Thermal Hall conductivity depends on Dirac cone tilt and anisotropy.

Circularly polarized light induces a gap and Berry curvature in borophene.

Thermal rectification can be achieved by switching light polarization.

Abstract

We analytically establish an anomalous transverse flow of heat in 8-\textit{Pmmn} borophene, one of the several two-dimensional (2D) allotropes of Boron (B). The dispersion of this allotrope contains a pair of anisotropic and tilted Dirac cones which are gapped by placing the 2D \textit{B} sheet under an intense circularly-polarized illumination. A gap in the Dirac dispersion leads to a finite Berry curvature and connected anomalous Hall effects. In the case of thermoelectrics, this manifests as a heat current perpendicular to the temperature gradient - the thermal Hall effect. A quantitative calculation of the attendant thermal Hall conductivity reveals dependence on the intrinsic anisotropy and tilt of the Dirac cone.
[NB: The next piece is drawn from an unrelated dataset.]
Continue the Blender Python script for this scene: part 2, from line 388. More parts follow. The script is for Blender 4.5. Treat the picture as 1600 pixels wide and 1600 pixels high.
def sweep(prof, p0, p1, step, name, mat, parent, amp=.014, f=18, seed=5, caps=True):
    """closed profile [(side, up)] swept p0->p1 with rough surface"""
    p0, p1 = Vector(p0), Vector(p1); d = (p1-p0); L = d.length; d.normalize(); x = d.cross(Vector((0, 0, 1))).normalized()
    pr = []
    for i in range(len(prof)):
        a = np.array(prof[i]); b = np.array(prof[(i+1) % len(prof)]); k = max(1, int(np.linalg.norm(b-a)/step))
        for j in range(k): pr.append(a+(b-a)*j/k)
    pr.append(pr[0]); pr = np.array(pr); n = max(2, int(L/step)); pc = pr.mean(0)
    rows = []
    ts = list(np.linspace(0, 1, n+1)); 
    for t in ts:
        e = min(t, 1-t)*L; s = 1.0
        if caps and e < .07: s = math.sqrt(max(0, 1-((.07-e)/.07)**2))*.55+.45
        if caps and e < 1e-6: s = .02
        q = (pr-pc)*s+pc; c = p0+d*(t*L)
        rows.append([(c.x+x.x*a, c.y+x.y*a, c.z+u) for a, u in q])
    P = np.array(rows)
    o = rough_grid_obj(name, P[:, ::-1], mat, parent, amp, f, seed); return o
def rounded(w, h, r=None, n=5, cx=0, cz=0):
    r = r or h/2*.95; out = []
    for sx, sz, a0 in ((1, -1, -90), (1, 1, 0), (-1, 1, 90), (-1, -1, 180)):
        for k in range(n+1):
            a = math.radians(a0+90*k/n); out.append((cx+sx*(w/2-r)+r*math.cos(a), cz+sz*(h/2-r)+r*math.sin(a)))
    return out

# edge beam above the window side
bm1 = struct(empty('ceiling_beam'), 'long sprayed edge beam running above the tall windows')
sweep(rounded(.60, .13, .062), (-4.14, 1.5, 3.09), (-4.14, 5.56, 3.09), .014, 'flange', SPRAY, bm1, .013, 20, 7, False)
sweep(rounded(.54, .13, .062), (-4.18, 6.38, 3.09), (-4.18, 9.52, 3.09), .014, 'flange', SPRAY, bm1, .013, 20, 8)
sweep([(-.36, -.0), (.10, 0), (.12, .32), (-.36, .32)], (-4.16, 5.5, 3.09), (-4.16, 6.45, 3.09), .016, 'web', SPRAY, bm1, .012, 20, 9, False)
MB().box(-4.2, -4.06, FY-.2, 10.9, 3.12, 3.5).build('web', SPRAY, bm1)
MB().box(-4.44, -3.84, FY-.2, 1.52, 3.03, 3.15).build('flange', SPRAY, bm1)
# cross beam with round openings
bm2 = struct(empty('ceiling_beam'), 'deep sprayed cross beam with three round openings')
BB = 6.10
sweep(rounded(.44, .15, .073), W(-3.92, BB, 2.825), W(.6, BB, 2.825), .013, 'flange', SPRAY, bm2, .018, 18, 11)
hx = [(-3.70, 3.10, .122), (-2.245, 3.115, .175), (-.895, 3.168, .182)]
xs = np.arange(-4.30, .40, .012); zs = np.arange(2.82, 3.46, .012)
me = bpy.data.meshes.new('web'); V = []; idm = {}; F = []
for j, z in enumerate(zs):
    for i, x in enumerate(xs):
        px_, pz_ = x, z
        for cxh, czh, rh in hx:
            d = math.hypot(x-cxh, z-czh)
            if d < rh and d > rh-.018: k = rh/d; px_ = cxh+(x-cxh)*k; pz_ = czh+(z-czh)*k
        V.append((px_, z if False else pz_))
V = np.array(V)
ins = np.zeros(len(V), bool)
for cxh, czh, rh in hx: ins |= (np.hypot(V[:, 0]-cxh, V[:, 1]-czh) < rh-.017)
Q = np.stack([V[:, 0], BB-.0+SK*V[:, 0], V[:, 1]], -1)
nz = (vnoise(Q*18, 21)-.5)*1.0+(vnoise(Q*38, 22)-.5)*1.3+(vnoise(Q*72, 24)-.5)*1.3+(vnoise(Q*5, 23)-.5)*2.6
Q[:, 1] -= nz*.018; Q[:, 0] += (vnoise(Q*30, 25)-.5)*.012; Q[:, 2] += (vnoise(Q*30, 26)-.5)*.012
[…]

Further, by estimating the longitudinal thermal conductivity using the Weidemann-Franz law, we also outline steps to compute the thermal Hall angle that gauges the generation efficiency of such transverse heat processes. Finally, we touch upon the idea of thermal rectification wherein the direction of flow of the anomalous heat reverses through a simple switch of the polarization of incident light and is of interest in thermal logic circuits.